Política externa de Trump favorece a China
A postura de Donald Trump tem contribuído para que a América Latina busque diversificar suas parcerias. O republicano retirou os EUA de acordos globais, como o Acordo de Paris e a Organização Mundial da Saúde (OMS), reforçando uma postura isolacionista.
Para especialistas, essa instabilidade é um fator que impulsiona a China como uma alternativa confiável. “Com essas atitudes hostis, até mesmo com aliados históricos, Trump está ajudando a política externa chinesa a se expandir ainda mais”, afirma Evandro Carvalho, professor da FGV.
Investimentos e empréstimos chineses
A China também tem ampliado sua presença financeira na América Latina. Em 2023, os investimentos diretos chineses na região somaram US$ 8,7 bilhões, gerando cerca de 26 mil empregos. Pequim ainda está atrás dos EUA e da União Europeia, mas tem avançado em setores estratégicos como energia, telecomunicações e infraestrutura.
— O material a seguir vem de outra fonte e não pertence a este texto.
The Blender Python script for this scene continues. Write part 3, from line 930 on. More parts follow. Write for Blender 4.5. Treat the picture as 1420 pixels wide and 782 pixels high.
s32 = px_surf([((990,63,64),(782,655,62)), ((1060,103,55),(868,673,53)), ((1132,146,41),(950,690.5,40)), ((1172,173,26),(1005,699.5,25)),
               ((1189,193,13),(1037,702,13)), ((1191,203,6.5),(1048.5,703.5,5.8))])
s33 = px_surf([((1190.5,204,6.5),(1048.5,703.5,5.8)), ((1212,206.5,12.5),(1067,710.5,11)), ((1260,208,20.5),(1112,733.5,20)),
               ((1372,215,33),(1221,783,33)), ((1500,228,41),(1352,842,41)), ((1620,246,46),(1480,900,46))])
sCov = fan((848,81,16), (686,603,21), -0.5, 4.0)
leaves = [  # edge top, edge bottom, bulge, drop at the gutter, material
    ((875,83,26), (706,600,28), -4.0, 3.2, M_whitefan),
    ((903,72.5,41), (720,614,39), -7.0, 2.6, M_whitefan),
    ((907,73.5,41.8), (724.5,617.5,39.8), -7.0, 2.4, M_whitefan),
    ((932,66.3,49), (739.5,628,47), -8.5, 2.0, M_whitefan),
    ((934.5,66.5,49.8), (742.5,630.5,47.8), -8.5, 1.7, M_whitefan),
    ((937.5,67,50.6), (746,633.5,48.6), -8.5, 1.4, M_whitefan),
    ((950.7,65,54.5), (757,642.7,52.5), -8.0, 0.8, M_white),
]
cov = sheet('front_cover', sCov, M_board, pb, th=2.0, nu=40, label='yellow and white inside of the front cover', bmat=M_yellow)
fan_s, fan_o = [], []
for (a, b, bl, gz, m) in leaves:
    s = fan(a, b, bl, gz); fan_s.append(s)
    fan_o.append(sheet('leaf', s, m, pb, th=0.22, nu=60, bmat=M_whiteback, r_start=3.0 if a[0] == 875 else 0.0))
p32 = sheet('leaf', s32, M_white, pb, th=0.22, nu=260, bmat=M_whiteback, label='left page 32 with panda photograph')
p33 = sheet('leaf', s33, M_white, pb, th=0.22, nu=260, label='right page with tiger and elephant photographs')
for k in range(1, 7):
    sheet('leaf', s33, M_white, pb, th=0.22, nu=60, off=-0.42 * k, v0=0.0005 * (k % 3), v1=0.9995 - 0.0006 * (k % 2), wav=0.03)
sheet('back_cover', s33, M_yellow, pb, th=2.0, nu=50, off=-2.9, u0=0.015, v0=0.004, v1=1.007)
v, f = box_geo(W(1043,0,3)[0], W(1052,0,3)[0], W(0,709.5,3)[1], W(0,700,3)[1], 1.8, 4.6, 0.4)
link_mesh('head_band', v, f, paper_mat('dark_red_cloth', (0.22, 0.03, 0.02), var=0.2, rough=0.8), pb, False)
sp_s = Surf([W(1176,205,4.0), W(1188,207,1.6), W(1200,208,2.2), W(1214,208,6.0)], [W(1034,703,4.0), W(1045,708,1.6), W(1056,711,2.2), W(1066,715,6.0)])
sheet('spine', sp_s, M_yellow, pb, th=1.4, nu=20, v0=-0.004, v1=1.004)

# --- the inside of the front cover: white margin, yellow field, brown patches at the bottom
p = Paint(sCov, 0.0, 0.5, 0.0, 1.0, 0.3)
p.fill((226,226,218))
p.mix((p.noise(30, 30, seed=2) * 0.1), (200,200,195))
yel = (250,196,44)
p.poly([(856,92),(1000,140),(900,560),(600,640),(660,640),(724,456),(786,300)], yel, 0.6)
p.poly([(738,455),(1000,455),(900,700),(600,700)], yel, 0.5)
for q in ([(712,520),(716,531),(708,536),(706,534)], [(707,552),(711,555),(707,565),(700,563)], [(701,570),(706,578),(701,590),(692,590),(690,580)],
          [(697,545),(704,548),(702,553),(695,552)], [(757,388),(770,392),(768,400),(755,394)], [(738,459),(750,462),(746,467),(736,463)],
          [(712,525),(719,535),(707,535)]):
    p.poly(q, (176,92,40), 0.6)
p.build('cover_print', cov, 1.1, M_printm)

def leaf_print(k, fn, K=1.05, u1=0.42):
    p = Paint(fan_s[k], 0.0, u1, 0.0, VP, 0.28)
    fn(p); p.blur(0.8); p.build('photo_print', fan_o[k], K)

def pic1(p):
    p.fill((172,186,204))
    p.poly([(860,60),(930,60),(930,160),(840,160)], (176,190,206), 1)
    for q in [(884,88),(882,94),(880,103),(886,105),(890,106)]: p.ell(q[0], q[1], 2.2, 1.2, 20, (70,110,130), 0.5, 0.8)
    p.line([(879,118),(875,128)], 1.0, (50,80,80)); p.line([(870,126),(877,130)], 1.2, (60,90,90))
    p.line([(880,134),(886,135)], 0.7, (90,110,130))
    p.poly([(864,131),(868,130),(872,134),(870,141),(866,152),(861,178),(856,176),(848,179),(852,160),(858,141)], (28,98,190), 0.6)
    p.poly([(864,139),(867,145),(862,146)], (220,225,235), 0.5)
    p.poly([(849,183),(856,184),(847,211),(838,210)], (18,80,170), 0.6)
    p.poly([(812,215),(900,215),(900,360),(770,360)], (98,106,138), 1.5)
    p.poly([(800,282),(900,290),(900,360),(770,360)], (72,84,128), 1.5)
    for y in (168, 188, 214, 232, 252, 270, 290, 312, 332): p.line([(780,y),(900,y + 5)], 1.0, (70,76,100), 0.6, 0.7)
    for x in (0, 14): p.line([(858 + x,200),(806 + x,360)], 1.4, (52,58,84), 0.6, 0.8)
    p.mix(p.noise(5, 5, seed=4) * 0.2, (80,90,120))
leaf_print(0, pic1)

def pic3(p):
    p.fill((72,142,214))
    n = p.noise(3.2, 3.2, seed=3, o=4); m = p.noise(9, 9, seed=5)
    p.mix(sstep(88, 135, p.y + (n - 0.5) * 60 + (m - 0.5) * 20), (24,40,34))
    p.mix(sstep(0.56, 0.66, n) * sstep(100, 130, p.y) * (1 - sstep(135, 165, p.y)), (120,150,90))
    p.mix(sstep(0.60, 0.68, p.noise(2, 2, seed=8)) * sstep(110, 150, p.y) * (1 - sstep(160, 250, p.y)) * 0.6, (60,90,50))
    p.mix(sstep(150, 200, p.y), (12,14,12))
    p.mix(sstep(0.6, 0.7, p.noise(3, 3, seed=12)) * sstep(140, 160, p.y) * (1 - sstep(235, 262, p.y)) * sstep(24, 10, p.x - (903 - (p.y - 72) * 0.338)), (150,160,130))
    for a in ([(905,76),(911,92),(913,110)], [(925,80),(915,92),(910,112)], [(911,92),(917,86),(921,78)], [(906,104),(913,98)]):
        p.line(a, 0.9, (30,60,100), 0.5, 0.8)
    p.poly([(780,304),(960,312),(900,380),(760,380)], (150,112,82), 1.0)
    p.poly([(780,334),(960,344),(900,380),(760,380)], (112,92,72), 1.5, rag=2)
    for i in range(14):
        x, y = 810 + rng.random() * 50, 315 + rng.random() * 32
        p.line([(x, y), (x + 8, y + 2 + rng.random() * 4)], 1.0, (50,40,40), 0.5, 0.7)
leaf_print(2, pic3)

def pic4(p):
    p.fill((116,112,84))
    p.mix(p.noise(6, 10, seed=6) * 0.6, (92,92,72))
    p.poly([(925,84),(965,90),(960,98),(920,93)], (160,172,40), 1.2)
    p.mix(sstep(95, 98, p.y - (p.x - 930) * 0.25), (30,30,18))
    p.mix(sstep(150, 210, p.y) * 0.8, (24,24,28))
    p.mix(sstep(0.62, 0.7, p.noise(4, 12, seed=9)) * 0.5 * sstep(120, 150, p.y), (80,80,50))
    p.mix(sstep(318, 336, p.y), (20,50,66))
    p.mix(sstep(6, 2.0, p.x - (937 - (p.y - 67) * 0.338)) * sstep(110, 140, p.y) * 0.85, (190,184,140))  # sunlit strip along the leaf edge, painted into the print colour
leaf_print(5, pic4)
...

O Banco de Desenvolvimento da China e o Banco de Exportação e Importação da China figuram entre os principais credores da região, tendo emprestado mais de US$ 120 bilhões desde 2005. O interesse chinês pode se expandir para outras áreas, como segurança e justiça, à medida que os EUA se afastam da América Latina.
Futuro das relações EUA-China na região
Apesar das disputas, China e EUA mantêm relações comerciais importantes, e qualquer acordo bilateral pode impactar a América Latina. Caso Pequim decida aumentar a importação de soja dos EUA, por exemplo, Brasil e Argentina poderiam ser afetados. A China também pode reduzir sua dependência de matérias-primas latino-americanas, caso as relações com Washington melhorem.
Até o momento, Trump não indicou um plano concreto de negociação com Pequim, mas suas recentes declarações sugerem uma postura mais flexível. No entanto, o republicano também tem colocado a China como um alvo em seus discursos, acusando-a de controlar o Canal do Panamá e ameaçando retomar o controle da rota. Pequim nega qualquer domínio sobre a infraestrutura panamenha.
A disputa geopolítica entre China e EUA deve continuar moldando o futuro da América Latina, que busca equilibrar suas relações e aproveitar as oportunidades econômicas oferecidas por ambas as potências.